На первых порах мною овладело глубокое уныние. Мое положение казалось до того нестерпимым, возможность освободиться столь невероятною, что не раз мне приходила мысль уморить себя голодом или разбить голову об стену. Одно время я перестал даже есть и около шести дней не трогал пищи, стоявшей возле меня; потом вдруг проявлялась опять надежда: вырабатывалась уверенность, что с твердою волею и терпением можно вырваться даже из этой темницы и спастись, несмотря на кабардинцев и на всех абадзехов, перегораживших дорогу на Кубань. Тогда я переходил к неумолкаемой, лихорадочно потрясавшей меня умственной деятельности, день и ночь придумывал средства к спасению; каждому предположению моему постоянно противился только недостаток какой-нибудь самой незначительной вещи, камня, кусочка железа, способных обратиться для меня в орудие свободы. Все мои мысли, все желания были обращены к одному предмету – добыть ножик, но как и где его добыть? Ножа мне не давали в руки не только для еды, но даже для крошения табаку, из которого я делал нечто похожее на пахитосы; я был принужден рвать его ногтями. Пока я мысленно ухищрялся, как бы преодолеть судьбу, дни тянулись для меня без конца. Для того чтобы не помешаться на одной мысли, занимаясь ею исключительно, я выучился жить двойною жизнью.
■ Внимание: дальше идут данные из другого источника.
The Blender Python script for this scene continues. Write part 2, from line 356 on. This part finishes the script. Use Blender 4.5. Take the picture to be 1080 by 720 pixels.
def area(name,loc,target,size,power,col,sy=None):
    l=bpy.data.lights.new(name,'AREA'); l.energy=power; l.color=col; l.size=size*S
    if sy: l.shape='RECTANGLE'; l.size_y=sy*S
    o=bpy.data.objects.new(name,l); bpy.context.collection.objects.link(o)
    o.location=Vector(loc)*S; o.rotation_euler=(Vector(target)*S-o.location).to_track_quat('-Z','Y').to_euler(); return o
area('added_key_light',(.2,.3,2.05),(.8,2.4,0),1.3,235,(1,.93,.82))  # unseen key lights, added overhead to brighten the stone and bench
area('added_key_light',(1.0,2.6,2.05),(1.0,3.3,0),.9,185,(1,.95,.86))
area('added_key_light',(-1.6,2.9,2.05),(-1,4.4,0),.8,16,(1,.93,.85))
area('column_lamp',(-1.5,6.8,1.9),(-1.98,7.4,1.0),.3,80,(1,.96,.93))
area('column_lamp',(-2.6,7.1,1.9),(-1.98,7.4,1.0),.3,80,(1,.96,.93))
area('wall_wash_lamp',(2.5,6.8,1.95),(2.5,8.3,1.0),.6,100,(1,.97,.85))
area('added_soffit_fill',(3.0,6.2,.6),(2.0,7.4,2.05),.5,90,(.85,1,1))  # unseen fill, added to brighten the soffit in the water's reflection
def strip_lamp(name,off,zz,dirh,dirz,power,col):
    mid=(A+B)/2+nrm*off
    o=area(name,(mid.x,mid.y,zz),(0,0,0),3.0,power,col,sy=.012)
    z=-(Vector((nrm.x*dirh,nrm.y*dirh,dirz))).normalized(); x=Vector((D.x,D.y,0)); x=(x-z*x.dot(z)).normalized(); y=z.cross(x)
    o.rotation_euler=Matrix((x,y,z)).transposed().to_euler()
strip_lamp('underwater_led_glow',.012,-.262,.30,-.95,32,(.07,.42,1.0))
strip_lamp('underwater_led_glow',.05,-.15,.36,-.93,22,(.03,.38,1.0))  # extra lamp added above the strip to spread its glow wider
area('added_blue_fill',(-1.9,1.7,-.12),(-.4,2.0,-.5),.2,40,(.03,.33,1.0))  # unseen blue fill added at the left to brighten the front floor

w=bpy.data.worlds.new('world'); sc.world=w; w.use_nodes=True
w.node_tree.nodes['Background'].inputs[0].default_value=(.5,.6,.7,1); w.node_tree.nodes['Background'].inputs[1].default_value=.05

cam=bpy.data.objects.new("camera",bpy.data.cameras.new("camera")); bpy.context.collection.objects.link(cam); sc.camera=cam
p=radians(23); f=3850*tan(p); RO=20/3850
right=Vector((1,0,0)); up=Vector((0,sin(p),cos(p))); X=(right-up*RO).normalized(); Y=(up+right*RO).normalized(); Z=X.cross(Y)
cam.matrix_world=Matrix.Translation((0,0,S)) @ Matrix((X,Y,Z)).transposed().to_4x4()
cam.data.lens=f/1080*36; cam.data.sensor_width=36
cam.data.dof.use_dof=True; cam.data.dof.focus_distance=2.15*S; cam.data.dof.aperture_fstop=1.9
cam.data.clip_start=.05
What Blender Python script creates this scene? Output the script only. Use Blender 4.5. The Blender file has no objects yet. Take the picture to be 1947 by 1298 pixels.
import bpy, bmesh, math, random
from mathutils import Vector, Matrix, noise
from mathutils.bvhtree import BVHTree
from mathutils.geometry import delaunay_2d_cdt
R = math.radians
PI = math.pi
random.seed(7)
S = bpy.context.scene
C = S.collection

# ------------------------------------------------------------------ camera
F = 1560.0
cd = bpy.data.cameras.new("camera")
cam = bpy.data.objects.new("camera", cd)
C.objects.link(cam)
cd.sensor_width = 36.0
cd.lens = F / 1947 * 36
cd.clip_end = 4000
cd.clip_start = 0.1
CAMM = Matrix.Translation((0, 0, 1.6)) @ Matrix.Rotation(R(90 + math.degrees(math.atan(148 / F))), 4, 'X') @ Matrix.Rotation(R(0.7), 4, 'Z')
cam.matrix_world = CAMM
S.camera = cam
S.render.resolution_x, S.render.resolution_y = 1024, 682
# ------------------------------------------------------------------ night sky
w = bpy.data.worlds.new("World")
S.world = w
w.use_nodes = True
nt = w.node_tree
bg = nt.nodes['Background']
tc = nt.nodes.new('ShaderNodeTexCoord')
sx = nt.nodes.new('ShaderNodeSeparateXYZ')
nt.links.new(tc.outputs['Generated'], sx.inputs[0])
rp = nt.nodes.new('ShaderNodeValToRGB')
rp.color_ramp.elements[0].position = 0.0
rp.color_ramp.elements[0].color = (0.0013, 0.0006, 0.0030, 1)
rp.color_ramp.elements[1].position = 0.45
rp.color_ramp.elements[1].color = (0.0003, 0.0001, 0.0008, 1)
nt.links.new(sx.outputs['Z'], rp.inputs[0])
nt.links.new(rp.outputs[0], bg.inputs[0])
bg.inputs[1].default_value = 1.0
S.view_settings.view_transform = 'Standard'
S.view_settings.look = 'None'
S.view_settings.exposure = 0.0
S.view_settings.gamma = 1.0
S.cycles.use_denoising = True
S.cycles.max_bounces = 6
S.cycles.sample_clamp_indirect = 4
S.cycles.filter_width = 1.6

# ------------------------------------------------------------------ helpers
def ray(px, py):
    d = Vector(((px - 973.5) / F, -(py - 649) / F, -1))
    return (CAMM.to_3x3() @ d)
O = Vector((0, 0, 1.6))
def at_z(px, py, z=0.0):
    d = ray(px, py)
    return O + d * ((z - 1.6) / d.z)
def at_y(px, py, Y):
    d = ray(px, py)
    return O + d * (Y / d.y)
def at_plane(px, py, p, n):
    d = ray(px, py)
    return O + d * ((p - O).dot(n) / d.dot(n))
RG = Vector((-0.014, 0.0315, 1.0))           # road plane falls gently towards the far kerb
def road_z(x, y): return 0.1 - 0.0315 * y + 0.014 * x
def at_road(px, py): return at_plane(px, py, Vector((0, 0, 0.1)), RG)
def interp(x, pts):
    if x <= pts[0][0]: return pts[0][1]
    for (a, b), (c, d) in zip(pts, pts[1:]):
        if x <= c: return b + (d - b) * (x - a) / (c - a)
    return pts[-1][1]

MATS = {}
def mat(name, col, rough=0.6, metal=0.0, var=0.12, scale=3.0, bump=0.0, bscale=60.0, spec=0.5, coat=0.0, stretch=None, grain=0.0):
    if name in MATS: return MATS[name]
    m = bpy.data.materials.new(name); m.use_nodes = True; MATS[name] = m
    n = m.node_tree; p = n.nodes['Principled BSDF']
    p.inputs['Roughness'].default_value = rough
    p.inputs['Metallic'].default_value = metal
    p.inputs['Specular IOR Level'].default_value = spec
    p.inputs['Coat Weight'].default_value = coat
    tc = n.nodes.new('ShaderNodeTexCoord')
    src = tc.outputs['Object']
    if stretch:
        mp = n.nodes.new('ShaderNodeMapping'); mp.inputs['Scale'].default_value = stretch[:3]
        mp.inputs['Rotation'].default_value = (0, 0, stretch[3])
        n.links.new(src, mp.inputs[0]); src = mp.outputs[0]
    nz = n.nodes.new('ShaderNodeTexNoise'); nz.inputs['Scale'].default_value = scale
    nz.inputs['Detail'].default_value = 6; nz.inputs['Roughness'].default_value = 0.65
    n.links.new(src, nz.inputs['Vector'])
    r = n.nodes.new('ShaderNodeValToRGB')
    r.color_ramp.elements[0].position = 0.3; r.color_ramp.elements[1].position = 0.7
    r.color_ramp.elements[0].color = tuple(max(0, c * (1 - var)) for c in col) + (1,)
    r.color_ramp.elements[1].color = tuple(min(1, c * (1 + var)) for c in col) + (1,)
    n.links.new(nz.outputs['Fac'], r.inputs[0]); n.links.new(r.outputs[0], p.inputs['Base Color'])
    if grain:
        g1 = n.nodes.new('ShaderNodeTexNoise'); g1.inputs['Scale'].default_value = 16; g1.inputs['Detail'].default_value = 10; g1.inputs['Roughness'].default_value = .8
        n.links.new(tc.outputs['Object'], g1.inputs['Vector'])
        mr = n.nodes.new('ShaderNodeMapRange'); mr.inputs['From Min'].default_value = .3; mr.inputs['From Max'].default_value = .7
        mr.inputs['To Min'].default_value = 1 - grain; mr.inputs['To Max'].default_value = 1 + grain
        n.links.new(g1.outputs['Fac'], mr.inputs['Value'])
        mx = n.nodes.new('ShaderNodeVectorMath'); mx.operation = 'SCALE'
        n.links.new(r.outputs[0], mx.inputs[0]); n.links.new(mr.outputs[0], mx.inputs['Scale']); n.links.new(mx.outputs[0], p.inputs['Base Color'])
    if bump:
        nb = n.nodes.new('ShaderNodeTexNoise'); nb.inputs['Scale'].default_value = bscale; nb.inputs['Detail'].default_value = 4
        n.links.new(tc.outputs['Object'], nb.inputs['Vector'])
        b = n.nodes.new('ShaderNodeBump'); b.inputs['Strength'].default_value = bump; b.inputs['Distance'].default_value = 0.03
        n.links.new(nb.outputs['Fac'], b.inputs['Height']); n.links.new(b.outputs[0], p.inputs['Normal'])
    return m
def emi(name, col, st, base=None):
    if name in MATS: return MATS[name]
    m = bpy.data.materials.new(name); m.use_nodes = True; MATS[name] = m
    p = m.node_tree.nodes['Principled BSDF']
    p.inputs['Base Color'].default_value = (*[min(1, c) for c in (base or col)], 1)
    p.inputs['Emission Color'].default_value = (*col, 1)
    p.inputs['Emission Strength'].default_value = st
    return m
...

Мне стоило только днем задумать о том, что желал видеть во сне, и ночью все задуманное представлялось так ясно, будто я испытывал его наяву. Этим способом я переносился куда хотел, видел кого желал и часто, просыпаясь, не умел в первые минуты отличить сна от действительности: так живы, так ощутительны были картины, являвшиеся во сне моему воображению.